Why can’t we work together?
Winners and losers, Democrats and Republicans, guns and butter, good and evil… The world appears to be locked in competition.
OK, I’m straying off my Scratch demo plan for this post. What made me start thinking about this? I’ve started getting some “spam” comments on my blog here… not a lot… no big problem… just a nuisance. I remembered that I had to enter some sort of code when I posted a comment over on Wesley Fryer’s ”Speed of Creativity” blog. By the way, I strongly recommend Wes’ latest blog entry about President Bush’s comments on NCLB during his State of the Union Address - read it here. Anyway, I browsed over to Speed of Creativity and found that Wes uses reCAPTCHA to block spam comments.
My first thought was, I wonder how much this costs? So I checked it out at http://recaptcha.net/. It’s free… and beyond that it’s a 2-way win! Carnegie Mellon provides reCAPTCHA free - to help people avoid spam and to aid in the digitization of old books. When you post a comment, you are presented with images of 2 words. These words have been scanned during the process of scanning books. The left is known to reCAPTCHA. The right is not known (i.e. The Optical Character Recognition process could not decode the word and it needs to be manually corrected). If you enter the first word correctly, reCAPTCHA believes you are a person (not some sort of bot program) and allows your post to go through. It also assumes you have entered the second word correctly. After the second word has been decoded by a certain number of people (on various websites using reCAPTCHA), it is considered to have been corrected. Assuming there are thousands (maybe millions?) of words that need to be manually corrected, how much time is saved by reCAPTCHA? I’m glad to both be helped by reCAPTCHA and to help them in their efforts by implementing it on this blog!

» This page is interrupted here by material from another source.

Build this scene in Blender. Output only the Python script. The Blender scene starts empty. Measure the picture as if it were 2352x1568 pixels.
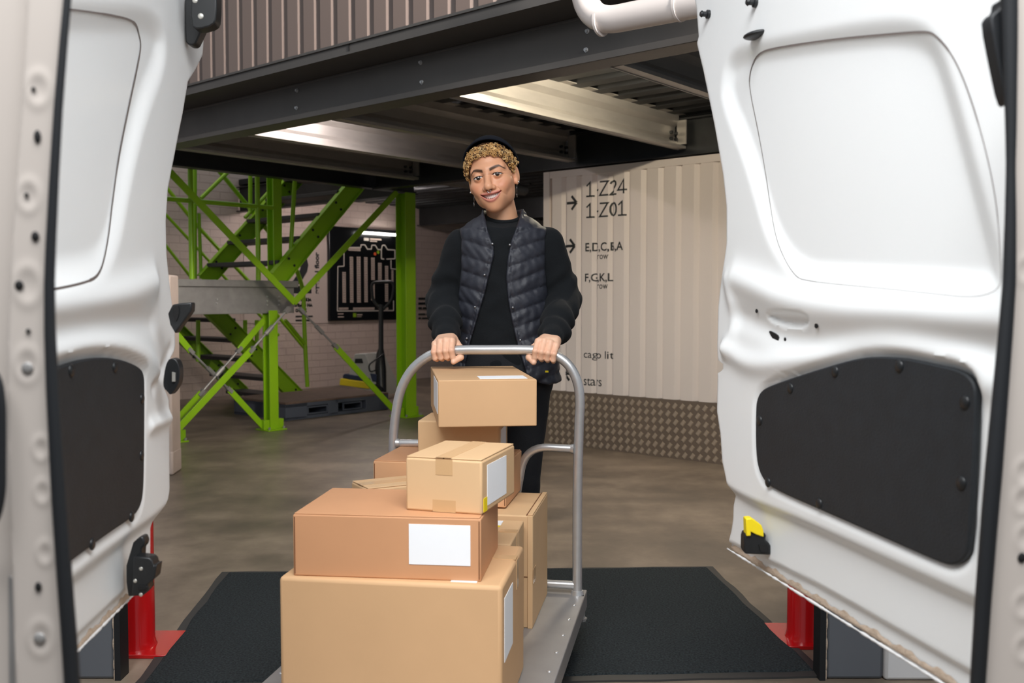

School is not centered on cooperation (IMHO) - school is more centered around competition. (Alfie Kohn has several good articles on Competition and Cooperation on his web site… read them here.) Are there ways that educational technology can be used to generate (or encourage) a win-win situation - like reCAPTCHA does - in the classroom? I’ll be thinking about this some… and hopefully come up with some good ideas. If a reader has any ideas, I’d love to hear them!